HONG KONG (Reuters) – As Tencent <0700.HK> assesses how its business might be impacted by a U.S. decision to ban its messenger app WeChat in the country, American companies in China may become unintended casualties due to their heavy reliance on the app, experts said.
U.S. President Donald Trump on Thursday unveiled sweeping bans on U.S. transactions with owners of WeChat and video-sharing app TikTok, which his administration has called “significant threats”.
It’s not clear to what extent the executive orders, which go into effect in 45 days, would impact WeChat’s business and whether Tencent’s large fleet of investments in the U.S. and other parts of the world would come as collateral.
But if the ban covers U.S. companies doing businesses on WeChat, it would do more harm to U.S. firms such as Walmart <WMT.N> and Starbucks <SBUX.O> than to Tencent, said Chengdong Li, a Beijing-based tech analyst.
WeChat is an all-in-one mobile app that combines services similar to Facebook <FB.O>, WhatsApp, Instagram and Venmo. The so-called super app is almost essential for daily life in China and boasts more than 1 billion users.
American brands, big and small, from Nike <NKE.N> to KFC <YUMC.N>, Starbucks <SBUX.O> and Amazon <AMZN.O> use WeChat’s embedded ‘mini-app’ programmes to facilitate transactions and engage consumers in China.
Users of the mini-app programmes do not need to download such retail apps separately as they can access those apps stored in WeChat’s cloud.
“The revenue Tencent got from these mini-apps for Walmart and Starbucks is minuscule in comparison to Tencent’s video games revenue domestically,” Li said.
“The ban would hurt Walmart and Starbucks more significantly as they rely on Tencent to get traffic.”
While Walmart’s “Scan-and-Go” payment service is offered via its own app in the United States, the retail giant embedded the service into WeChat in China.

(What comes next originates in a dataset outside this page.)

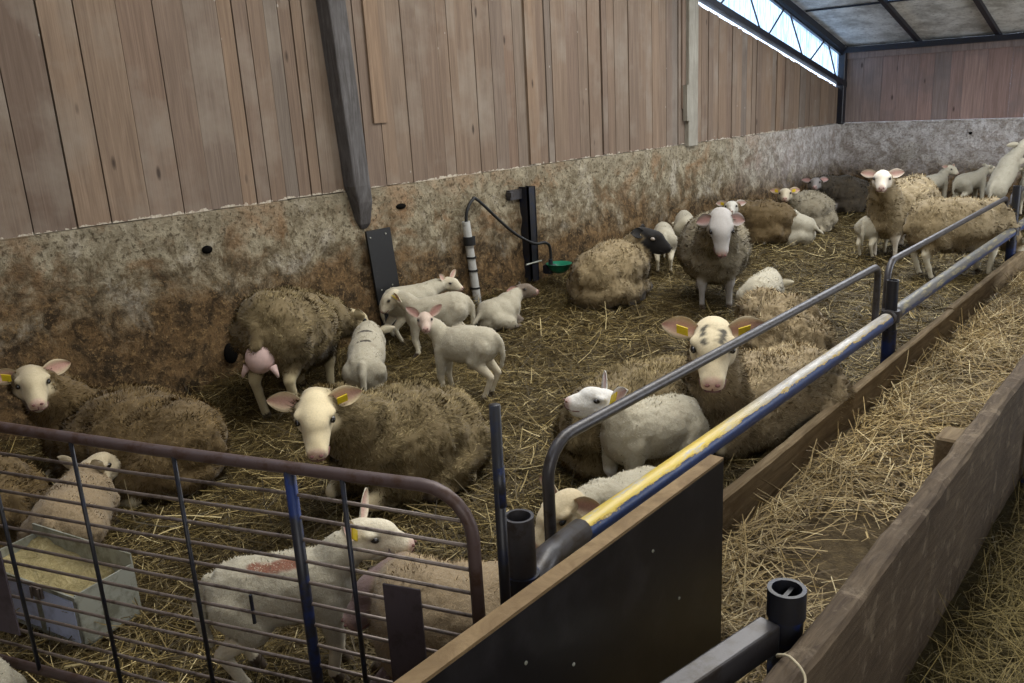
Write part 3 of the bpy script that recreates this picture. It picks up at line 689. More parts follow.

Walmart said last year the service, which enables customers to pay with their smartphones by scanning the bar code on items and skip queuing up at the cash register, made more than 30% of its transaction in China.
It aligned itself with Tencent so much that in 2018 it dropped Alibaba-linked Alipay in all its stores in the western region of China.
While it’s unclear whether and how much U.S. companies will be impacted, Raymond Wang, managing partner at Beijing law firm Anli Partners, said American businesses on WeChat might be able to survive the ban “as long as their entities linked to WeChat are registered outside U.S.”
If the ban only covers WeChat businesses in the United States, it would inflict limited impact on both Tencent and U.S. companies relying on the app in China, as it is not heavily used by non-Chinese individuals in the United States.
“While we are not in a position to judge the future evolvement of this issue, we believe the current EO (executive order) seems to be targeting only WeChat, and if we are correct, the impact to Tencent’s financials would be limited,” Citi analysts wrote in a note Friday.
Yet Trump’s order sent shares of Tencent, Asia’s second-most valuable company with a $686-billion market capitalisation, tumbling as much as 10% on Friday.